Nous servons en accompagnant de pain légèrement grillé que chacun pourra ou non frotter d'ail avant de le tartiner d'anchoïade (qu'il faut écraser sur la mie à la fourchette), avec des oeufs durs, qui sont un véritable régal, on peut juste les enduire ou écraser le jaune avec l'anchoïade avant de le remettre dans la cavité du blanc.
Un grand choix de crudités également, et c'est pour cela que c'est un magnifique plat de saison, je mets toujours des cives et autres cébettes, bref un assortiment d'oignons frais, des artichauts poivrades, des bâtonnets de carotte (c'est ce que préfèrent les enfants), quelques feuilles de romaine ou autre salade, des radis, des champignons de Paris crus et tout ce qui vous conviendra en faisant le marché, là par exemple j'ai trouvé un magnifique petit chou-fleur (c'est d'ailleurs la seule façon dont je peux manger ce légume), du coeur de céleri-branche, du bulbe de fenouil, etc..
L'un des mérites de cette recette, non le moindre, est de donner soif, et je bois habituellement là dessus en blanc ou en rosé, le Côtes de Provence familial, qui est d'excellente facture.
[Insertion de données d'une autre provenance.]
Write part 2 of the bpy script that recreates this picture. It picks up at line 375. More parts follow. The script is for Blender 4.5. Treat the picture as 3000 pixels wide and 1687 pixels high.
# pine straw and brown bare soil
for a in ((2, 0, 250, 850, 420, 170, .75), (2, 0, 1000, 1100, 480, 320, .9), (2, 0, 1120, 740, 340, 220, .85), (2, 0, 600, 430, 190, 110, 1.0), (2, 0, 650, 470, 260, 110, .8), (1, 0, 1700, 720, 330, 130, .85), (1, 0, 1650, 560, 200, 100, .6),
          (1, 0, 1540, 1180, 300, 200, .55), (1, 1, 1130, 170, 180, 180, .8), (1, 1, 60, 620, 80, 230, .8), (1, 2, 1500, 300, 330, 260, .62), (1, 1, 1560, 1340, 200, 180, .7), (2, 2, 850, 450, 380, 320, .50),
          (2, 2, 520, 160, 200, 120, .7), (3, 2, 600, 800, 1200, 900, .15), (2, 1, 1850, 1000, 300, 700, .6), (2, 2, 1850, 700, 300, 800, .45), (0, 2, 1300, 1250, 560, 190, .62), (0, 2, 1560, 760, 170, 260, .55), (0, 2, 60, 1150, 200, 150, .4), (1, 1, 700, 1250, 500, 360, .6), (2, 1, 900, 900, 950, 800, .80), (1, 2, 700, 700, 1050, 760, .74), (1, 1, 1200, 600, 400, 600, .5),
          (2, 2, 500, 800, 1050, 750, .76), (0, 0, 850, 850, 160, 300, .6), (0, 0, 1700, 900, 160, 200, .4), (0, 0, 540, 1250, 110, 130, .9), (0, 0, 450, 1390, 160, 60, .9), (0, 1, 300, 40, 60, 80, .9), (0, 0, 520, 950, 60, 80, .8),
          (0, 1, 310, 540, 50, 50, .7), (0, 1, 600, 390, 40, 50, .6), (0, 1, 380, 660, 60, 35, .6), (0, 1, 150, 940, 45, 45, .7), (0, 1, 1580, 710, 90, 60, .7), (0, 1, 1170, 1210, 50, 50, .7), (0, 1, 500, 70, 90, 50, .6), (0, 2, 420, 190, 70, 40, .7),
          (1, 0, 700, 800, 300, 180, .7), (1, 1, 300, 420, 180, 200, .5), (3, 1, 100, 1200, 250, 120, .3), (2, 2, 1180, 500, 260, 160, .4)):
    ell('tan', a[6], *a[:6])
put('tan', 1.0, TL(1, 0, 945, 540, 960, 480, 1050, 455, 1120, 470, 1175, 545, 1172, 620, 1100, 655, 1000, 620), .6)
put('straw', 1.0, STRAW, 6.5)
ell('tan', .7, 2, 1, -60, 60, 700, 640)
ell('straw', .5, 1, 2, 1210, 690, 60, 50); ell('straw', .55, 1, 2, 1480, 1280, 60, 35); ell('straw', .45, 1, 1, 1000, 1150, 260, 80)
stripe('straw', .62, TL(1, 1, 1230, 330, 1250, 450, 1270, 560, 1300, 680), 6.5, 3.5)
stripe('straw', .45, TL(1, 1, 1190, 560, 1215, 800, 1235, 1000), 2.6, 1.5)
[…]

J'ai eu beau ausculter les tréfonds de ma cave, plus rien, çà nous apprendra à ne pas y aller assez souvent! Je me suis donc tourné vers un excellent rosé, (vin des côtes catalanes, assemblage de grenache, carignan, lledoner pelut (un cépage proche des grenaches) et syrah), la cuvé "Zoé" du très bon Domaine de La Préceptorie, en Roussillon.
J'aime que les rosés aient cette couleur. Il fut un temps où la mode, suivant les goûts des consommateurs, était aux couleurs saumonnées très claires, qu'on obtenait en filtrant à outrance le vin, faisant perdre ce qui fait la quintessence des rosés, le fruit. Un bon vin blanc un peu aromatique fait bien l'affaire, comme ceux obtenus à partir des cépages Rolle ou Vermentino, par exemple.